• Bay Landmark On Target For Its Grand Unveiling
    23/06/2008

    Torre Abbey is emerging from its years as a restoration site, shrugging off its chrysalis of scaffolding.The major construction work is nearing completion and staff are now busy giving the abbey a top-to-toe makeover inside.

    Head of museum services Michael Rhodes said they are still on target for a preview opening on July 5.

    The big job now is cleaning and decorating, walls, ceilings and floors, and creating art display areas with new hanging systems, and the mammoth moving job needed to get the abbey's massive collection back on view, including its 600 paintings.

    The majority of the building will be open in July, said Mr Rhodes.

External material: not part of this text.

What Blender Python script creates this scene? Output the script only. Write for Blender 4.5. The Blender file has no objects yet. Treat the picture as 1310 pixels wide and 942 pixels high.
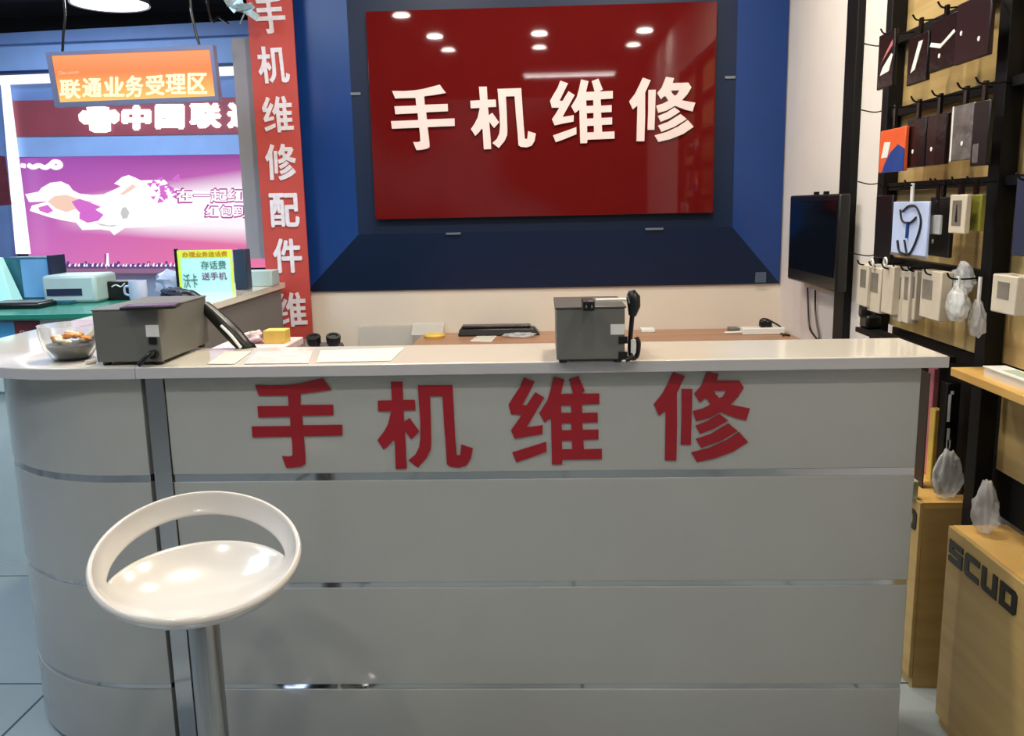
import bpy, bmesh, math, random
from mathutils import Vector, Matrix, geometry, noise
random.seed(7)
R = math.radians
C = bpy.context.scene.collection
scn = bpy.context.scene

# ---------------------------------------------------------------- camera (frame 1310 x 942)
FPX, YAW, PIT, ROL, CAMH = 1120.0, R(2.126), R(10.42), R(1.19), 1.40
CF = Vector((-math.sin(YAW)*math.cos(PIT), math.cos(YAW)*math.cos(PIT), -math.sin(PIT)))
_R0 = Vector((math.cos(YAW), math.sin(YAW), 0)); _U0 = _R0.cross(CF)
CR = math.cos(ROL)*_R0 - math.sin(ROL)*_U0
CU = math.sin(ROL)*_R0 + math.cos(ROL)*_U0
CAM = Vector((0, 0, CAMH))
def ray(x, y): return FPX*CF + (x-655)*CR + (471-y)*CU
def atY(x, y, Y): r = ray(x, y); return CAM + r*(Y/r.y)
def atZ(x, y, Z): r = ray(x, y); return CAM + r*((Z-CAMH)/r.z)
def atX(x, y, X): r = ray(x, y); return CAM + r*(X/r.x)

cd = bpy.data.cameras.new('camera'); cam = bpy.data.objects.new('camera', cd); C.objects.link(cam)
cd.sensor_width = 36; cd.lens = 36*FPX/1310; cd.clip_start = 0.02
M3 = Matrix((CR, CU, -CF)).transposed()
cam.matrix_world = Matrix.Translation(CAM) @ M3.to_4x4()
scn.camera = cam

# ---------------------------------------------------------------- materials
def lin(c):
    return tuple(((v/255)/12.92 if v/255 <= .04045 else ((v/255+.055)/1.055)**2.4) for v in c)
MATS = {}
def mat(name, rgb, rough=.5, metal=0, var=.06, scale=6, bump=0, bscale=60, coat=0, emit=0, ergb=None, trans=0, alpha=1, spec=.5, kind=None, rgb2=None, stretch=(1, 1, 1)):
    m = bpy.data.materials.new(name); m.use_nodes = True; nt = m.node_tree; N = nt.nodes; L = nt.links
    b = N['Principled BSDF']; col = lin(rgb)
    glow = col
    if emit >= .4: col = tuple(v*.12 for v in col)
    tc = N.new('ShaderNodeTexCoord'); mp = N.new('ShaderNodeMapping'); mp.inputs['Scale'].default_value = stretch
    L.new(tc.outputs['Object'], mp.inputs['Vector'])
    nz = N.new('ShaderNodeTexNoise'); nz.inputs['Scale'].default_value = scale; nz.inputs['Detail'].default_value = 4
    L.new(mp.outputs['Vector'], nz.inputs['Vector'])
    cr = N.new('ShaderNodeValToRGB')
    lo = col if rgb2 is None else lin(rgb2)
    cr.color_ramp.elements[0].position = .3; cr.color_ramp.elements[1].position = .7
    cr.color_ramp.elements[0].color = tuple(v*(1-var) for v in lo)+(1,)
    cr.color_ramp.elements[1].color = tuple(min(1, v*(1+var)) for v in col)+(1,)
    L.new(nz.outputs['Fac'], cr.inputs['Fac']); L.new(cr.outputs['Color'], b.inputs['Base Color'])
    b.inputs['Roughness'].default_value = rough; b.inputs['Metallic'].default_value = metal
    b.inputs['Coat Weight'].default_value = coat; b.inputs['Coat Roughness'].default_value = .05
    b.inputs['Specular IOR Level'].default_value = spec
    b.inputs['Transmission Weight'].default_value = trans; b.inputs['Alpha'].default_value = alpha
    if bump:
        n2 = N.new('ShaderNodeTexNoise'); n2.inputs['Scale'].default_value = bscale; n2.inputs['Detail'].default_value = 5
        L.new(mp.outputs['Vector'], n2.inputs['Vector'])
        bp = N.new('ShaderNodeBump'); bp.inputs['Strength'].default_value = bump; bp.inputs['Distance'].default_value = .01
        L.new(n2.outputs['Fac'], bp.inputs['Height']); L.new(bp.outputs['Normal'], b.inputs['Normal'])
    if emit:
        b.inputs['Emission Color'].default_value = (lin(ergb) if ergb else glow)+(1,); b.inputs['Emission Strength'].default_value = emit
    MATS[name] = m; return m

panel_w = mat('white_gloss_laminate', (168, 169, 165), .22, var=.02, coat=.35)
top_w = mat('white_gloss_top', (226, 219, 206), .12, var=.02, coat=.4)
chrome = mat('chrome_strip', (190, 190, 192), .07, 1, var=.03)
steel = mat('brushed_steel', (165, 165, 165), .22, 1, var=.1, scale=30, stretch=(8, 8, .3))
red_let = mat('crimson_vinyl', (150, 14, 30), .45, var=.06)
white_let = mat('white_foam', (226, 206, 204), .6, var=.03)
sign_red = mat('red_gloss_acrylic', (94, 18, 18), .03, var=.04)
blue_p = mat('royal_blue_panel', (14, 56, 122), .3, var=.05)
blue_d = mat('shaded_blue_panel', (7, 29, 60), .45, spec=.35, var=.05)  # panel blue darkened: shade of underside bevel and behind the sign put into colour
banner_r = mat('banner_red', (186, 70, 62), .5, var=.06)
banner_w = mat('banner_white', (228, 222, 232), .5, var=.08, scale=40)
wall_m = mat('cream_wall_paint', (214, 204, 190), .8, var=.02, bump=.05, bscale=150)
wall_r = mat('white_wall_paint', (226, 219, 214), .8, var=.02, bump=.05, bscale=150)
gray_pan = mat('gray_panel', (140, 142, 152), .5, var=.03)
ceil_m = mat('black_ceiling', (22, 22, 28), .8, var=.3, scale=3)
black = mat('black_plastic', (14, 14, 15), .35, var=.2)
black_m = mat('black_powder_coat', (9, 9, 9), .55, var=.2, spec=.25)
screen_m = mat('tv_screen_glass', (6, 8, 11), .12, var=.1)
wood = mat('maple_board', (192, 166, 112), .5, var=.05, scale=5, rgb2=(176, 148, 94), stretch=(1, .25, 6))
wood_s = mat('maple_shelf', (222, 180, 108), .4, var=.05, scale=5, rgb2=(208, 164, 92), stretch=(1, .25, 6))
desk_m = mat('brown_desk_wood', (176, 132, 102), .4, var=.06, scale=4, rgb2=(160, 114, 86), stretch=(.3, 5, 1))
gray_box = mat('gray_enamel', (104, 104, 99), .4, var=.05, bump=.03, bscale=400)
darkgray = mat('dark_gray_enamel', (70, 69, 67), .4, var=.06)
label_m = mat('white_sticker', (226, 226, 222), .6, var=.03)
paper = mat('white_paper', (206, 200, 188), .8, var=.03)
paper_p = mat('pink_leaflet', (200, 172, 182), .8, var=.25, scale=26, rgb2=(214, 200, 184))
seat_m = mat('white_abs', (208, 203, 197), .2, var=.02, coat=.4)
yellow = mat('yellow_card', (222, 186, 88), .6, var=.1, scale=20)
glass_m = mat('clear_glass', (250, 252, 252), .02, trans=1, var=0)
acryl = mat('clear_acrylic', (215, 212, 205), .15, var=.02, alpha=.45)
plastic_c = mat('clear_plastic_bag', (222, 224, 226), .1, var=.12, scale=14, alpha=.42, bump=.35, bscale=18)
candy_o = mat('orange_candy', (225, 140, 50), .35, var=.3, scale=40)
candy_w = mat('cream_candy', (225, 210, 180), .4, var=.3, scale=40)
maroon = mat('maroon_card', (34, 19, 22), .3, var=.15)
charcoal = mat('charcoal_card', (17, 16, 18), .25, var=.2, bump=.2, bscale=25)
silverb = mat('silver_pouch', (120, 118, 118), .22, .4, var=.3, scale=18, bump=.4, bscale=20)
white_pk = mat('white_pack', (206, 194, 174), .4, var=.06, scale=20)
gray_win = mat('gray_window_film', (122, 116, 106), .2, var=.2, scale=20)
orange_c = mat('orange_card', (225, 92, 42), .45, var=.1)
navy_c = mat('blue_card', (28, 66, 140), .4, var=.2, scale=15)
lime_c = mat('olive_green_card', (128, 126, 44), .45, var=.2, scale=12)
pale_blue = mat('pale_blue_card', (190, 205, 240), .3, var=.1, scale=10, bump=.25, bscale=20)
pink_c = mat('pink_card', (196, 112, 118), .5, var=.1)
cab_m = mat('cabinet_maple', (190, 160, 102), .45, var=.05, scale=4, rgb2=(178, 146, 88), stretch=(1, .3, 5))
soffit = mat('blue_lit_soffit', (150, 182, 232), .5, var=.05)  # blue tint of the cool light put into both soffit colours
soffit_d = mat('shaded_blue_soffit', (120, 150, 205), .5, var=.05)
dark_bl = mat('dark_blue_trim', (24, 46, 100), .5)
led_w = mat('white_led_tube', (235, 243, 255), .4, emit=1.25)
lamp_e = mat('lamp_glow', (255, 255, 255), .4, emit=3.0)
down_e = mat('downlight_glow', (255, 240, 222), .4, emit=28)
tube_e = mat('tube_glow', (255, 248, 240), .4, emit=10)
lamp_sh = mat('lamp_shade_gray', (110, 118, 125), .4, .3)
fascia_r = mat('brick_red_fascia', (160, 72, 84), .5, var=.06)
fascia_l = mat('glowing_white_letters', (255, 255, 255), .4, emit=1.6)
orange_e = mat('orange_light_panel', (255, 136, 70), .4, emit=.95, var=.05)
orange_t = mat('cream_light_letters', (255, 240, 196), .4, emit=1.15)
alu = mat('gray_blue_aluminium', (122, 128, 160), .35, .4, var=.06)
teal_top = mat('green_glass_top', (36, 128, 110), .25, var=.1)
ctr_white = mat('pale_blue_counter_front', (190, 208, 210), .3, var=.06)
ctr_blue = mat('sky_blue_panel', (70, 150, 200), .4, var=.06)
dk_red = mat('dark_red_poster', (96, 40, 52), .4, var=.2, scale=12)
mon_b = mat('pale_blue_cabinet_face', (110, 165, 215), .25, var=.12, scale=4)
teal_d = mat('dark_teal_plastic', (40, 96, 112), .3, var=.2)
prn_w = mat('pale_gray_plastic', (176, 202, 205), .35, var=.06)
bluewhite = mat('bluish_white_plastic', (190, 205, 235), .4, var=.1)
navy_bx = mat('navy_box', (36, 46, 72), .4, var=.1)
card_t = mat('pale_cyan_card', (172, 230, 228), .5, var=.05, emit=.25)  # faint glow added to the colour; card and folder are no lamps
card_y = mat('lime_yellow_card', (200, 232, 70), .5, var=.1, emit=.25)  # same faint glow added to the card's yellow strips
card_o = mat('orange_ink', (214, 140, 30), .5)
card_p = mat('purple_ink', (120, 70, 140), .5)
card_k = mat('teal_ink', (80, 130, 140), .5)

def floor_mat():
    m = bpy.data.materials.new('pale_tile_floor'); m.use_nodes = True; nt = m.node_tree; N = nt.nodes; L = nt.links
    b = N['Principled BSDF']; tc = N.new('ShaderNodeTexCoord'); br = N.new('ShaderNodeTexBrick')
    br.offset = 0; br.inputs['Scale'].default_value = 1
    br.inputs['Brick Width'].default_value = .8; br.inputs['Row Height'].default_value = .8; br.inputs['Mortar Size'].default_value = .004
    br.inputs['Color1'].default_value = lin((158, 168, 170))+(1,); br.inputs['Color2'].default_value = lin((152, 163, 166))+(1,)
    br.inputs['Mortar'].default_value = lin((58, 64, 66))+(1,)
    L.new(tc.outputs['Object'], br.inputs['Vector'])
    nz = N.new('ShaderNodeTexNoise'); nz.inputs['Scale'].default_value = 3; nz.inputs['Detail'].default_value = 6
    L.new(tc.outputs['Object'], nz.inputs['Vector'])
    mx = N.new('ShaderNodeMix'); mx.data_type = 'RGBA'; mx.blend_type = 'MULTIPLY'; mx.inputs[0].default_value = .25
    L.new(br.outputs['Color'], mx.inputs[6]); L.new(nz.outputs['Fac'], mx.inputs[7]); L.new(mx.outputs[2], b.inputs['Base Color'])
    b.inputs['Roughness'].default_value = .14
    return m
floor_m = floor_mat()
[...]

    "It will be a relatively low key preview before our official opening in September, but we hope people will find something different and interesting to see. Even people who think they know the abbey well will find it is very different."

    Dr Rhodes explained money has been set aside from the £6m first phase of the project for the finishing touches.

    "Obviously there has been a lot of dust from the building work, and some rooms have been used for storage and so are looking pretty shabby.

    One difference is that visitors will be entering the abbey not through the traditional entrance facing the seafront, but through a door under the tower facing Kings Drive.

    They will enter through a glass door with a fascinating pattern etched into it. It represents the sound of the abbey's five bells which was the only sound that would have been heard from that point onwards inside the abbey when it was run by a silent order.

    For the first time visitors will be able to see the medieval undercrofts and enjoy the new reception building built into the old cloisters, where the position of some of the 40 graves found have been marked.

    They have now finished unpacking the small objects which had been kept in storage during the work, and will be moving the paintings back to the galleries and unpacking the collection of Thrupp sculptures.

     Dr Rhodes said: "We are hoping there will be more interest in it, after all it is the biggest heritage restoration project in the area. There may be mixed views about what has been done, it will be interesting to see. But now it is a building for the 21st century. I hope people will love it."

    It is planned to re-apply for a wedding licence so ceremonies can be held in the ballroom and a blessing in the chapel.